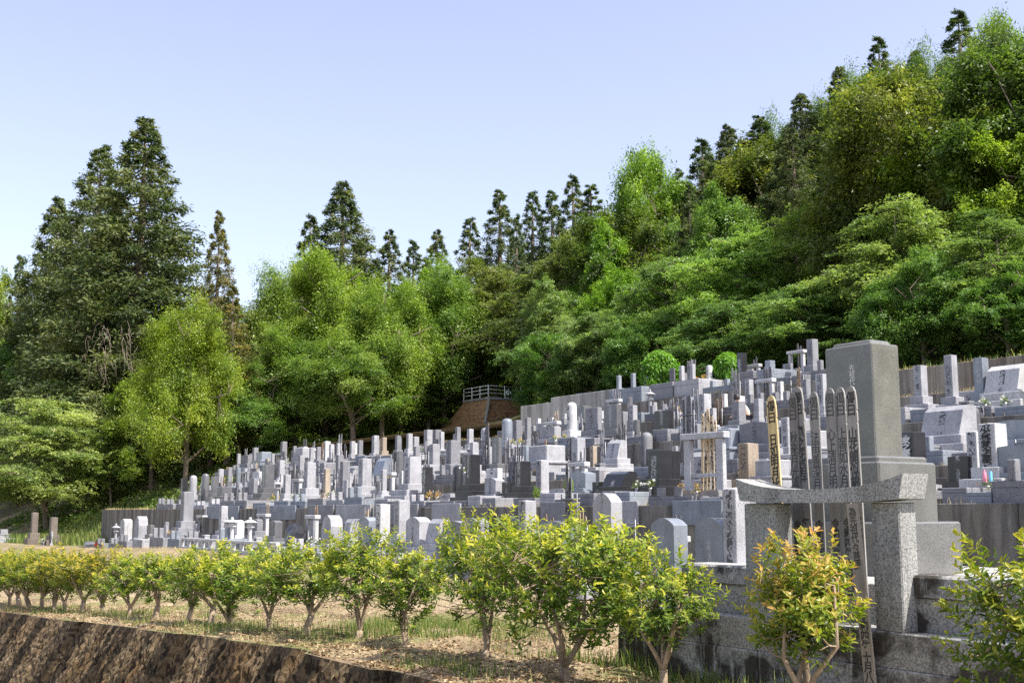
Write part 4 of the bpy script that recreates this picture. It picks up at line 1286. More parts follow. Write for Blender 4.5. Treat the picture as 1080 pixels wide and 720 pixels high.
for i, u in enumerate(shrub_u):
    t = 7.2
    s = s_of(u, t, -1.6)
    if u == 850: s, t = s_of(853, 7.35, -1.6), 7.35
    vtop = interp(u, [-10, 60, 200, 291, 374, 430, 510, 597, 700, 850, 1122], [575, 575, 571, 568, 552, 560, 542, 530, 556, 570, 541])
    z0 = gz(s, t) - .02
    zt = on_t(u, vtop, t)[1]
    tr, cr = HRED if u == 850 else {597: HBIG, 510: HMID, 374: HMID}.get(u) or HP[{1122: 0, 700: 5, 430: 1, 322: 2}.get(u, i % 8)]
    sc = (zt - z0) / (1.56 if u == 850 else 1.70)
    w = sc * random.uniform(.95, 1.15) * {597: 1.05, 510: 1.06, 374: 1.1, 700: 1.05, 850: 1.0, 1122: 1.05}.get(u, 1.3 if u > 340 else 1.42)
    lab = shrub_lab.get(u) or f'pruned yellow-green hedge shrub, {ordw(i - 5)} beyond the narrow one by the green grass'
    e = thing('hedge_shrub', [('trunk', tr), ('crown', cr)], P(s, t + (random.uniform(-.12, .12) if u < 420 else 0), z0), random.uniform(0, 6.28) if u != 850 else .4, (w, w * random.uniform(.9, 1.1), sc * random.uniform(.94, 1.05)), label=lab, cat='shrub', group='shrubs of the hedge')
    for ch in e.children:
        if ch.name.startswith('crown'):
            k = random.uniform(.88, 1.1)
            red_far = u < 150 and random.random() < .6
            ch.color = (k * (1.18 if red_far else 1), k * (.95 if red_far else 1), k, 1)

# ================================================================== ground cover
def blades(name, pts, hmin, hmax, w, mat, lean=.35, n_per=1, seed=5):
    """Upright blades at (N,3) points: one bent quad each."""
    r = np.random.default_rng(seed)
    p = np.repeat(np.asarray(pts, float), n_per, 0)
    p[:, :2] += r.normal(size=(len(p), 2)) * .03
    N = len(p)
    h = r.uniform(hmin, hmax, N)[:, None]
    a = r.uniform(0, 6.28, N)
    sd = np.stack([np.cos(a), np.sin(a), a * 0], 1) * w
    ld = np.stack([np.cos(a + 1.5), np.sin(a + 1.5), a * 0], 1) * h * r.uniform(0, lean, N)[:, None]
    up = np.array([[0, 0, 1.0]]) * h
    v = np.stack([p - sd, p + sd, p + sd * .3 + ld + up, p - sd * .3 + ld + up], 1)
    me = quads_mesh(name, v.reshape(-1, 3), N, mat, r.random(N))
    o = link(name, me, rot=THETA); o['kind'] = 'stuff'
    return o

def scatter(n, s0, s1, t0, t1, zf, seed, keep=None):
    r = np.random.default_rng(seed)
    out = []
    while len(out) < n:
        s, t = r.uniform(s0, s1), r.uniform(t0, t1)
        if keep is None or keep(s, t, r): out.append((-s, t, zf(s, t)))
    return out
clump = lambda s, t, r: math.sin(s * 1.7 + 1) + math.sin(t * 2.3 + s * .6) + r.normal() * .5 > .7
blades('green_grass', scatter(3600, 12.5, 19, 7.7, 10.2, gz, 1, lambda s, t, r: ((s - 15.6) / 2.4) ** 2 + ((t - 9) / 1.3) ** 2 < 1 + r.normal() * .2), .06, .2, .005, M['leaf_weed'])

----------

**YOUR TASK:** Leave out the pictures. Transcribe only the lines above, from the first through the one that contains "ch.color = (k".

**SOLVED PROBLEM:**
Write part 4 of the bpy script that recreates this picture. It picks up at line 1286. More parts follow. Write for Blender 4.5. Treat the picture as 1080 pixels wide and 720 pixels high.
for i, u in enumerate(shrub_u):
    t = 7.2
    s = s_of(u, t, -1.6)
    if u == 850: s, t = s_of(853, 7.35, -1.6), 7.35
    vtop = interp(u, [-10, 60, 200, 291, 374, 430, 510, 597, 700, 850, 1122], [575, 575, 571, 568, 552, 560, 542, 530, 556, 570, 541])
    z0 = gz(s, t) - .02
    zt = on_t(u, vtop, t)[1]
    tr, cr = HRED if u == 850 else {597: HBIG, 510: HMID, 374: HMID}.get(u) or HP[{1122: 0, 700: 5, 430: 1, 322: 2}.get(u, i % 8)]
    sc = (zt - z0) / (1.56 if u == 850 else 1.70)
    w = sc * random.uniform(.95, 1.15) * {597: 1.05, 510: 1.06, 374: 1.1, 700: 1.05, 850: 1.0, 1122: 1.05}.get(u, 1.3 if u > 340 else 1.42)
    lab = shrub_lab.get(u) or f'pruned yellow-green hedge shrub, {ordw(i - 5)} beyond the narrow one by the green grass'
    e = thing('hedge_shrub', [('trunk', tr), ('crown', cr)], P(s, t + (random.uniform(-.12, .12) if u < 420 else 0), z0), random.uniform(0, 6.28) if u != 850 else .4, (w, w * random.uniform(.9, 1.1), sc * random.uniform(.94, 1.05)), label=lab, cat='shrub', group='shrubs of the hedge')
    for ch in e.children:
        if ch.name.startswith('crown'):
            k = random.uniform(.88, 1.1)
            red_far = u < 150 and random.random() < .6
            ch.color = (k * (1.18 if red_far else 1), k * (.95 if red_far else 1), k, 1)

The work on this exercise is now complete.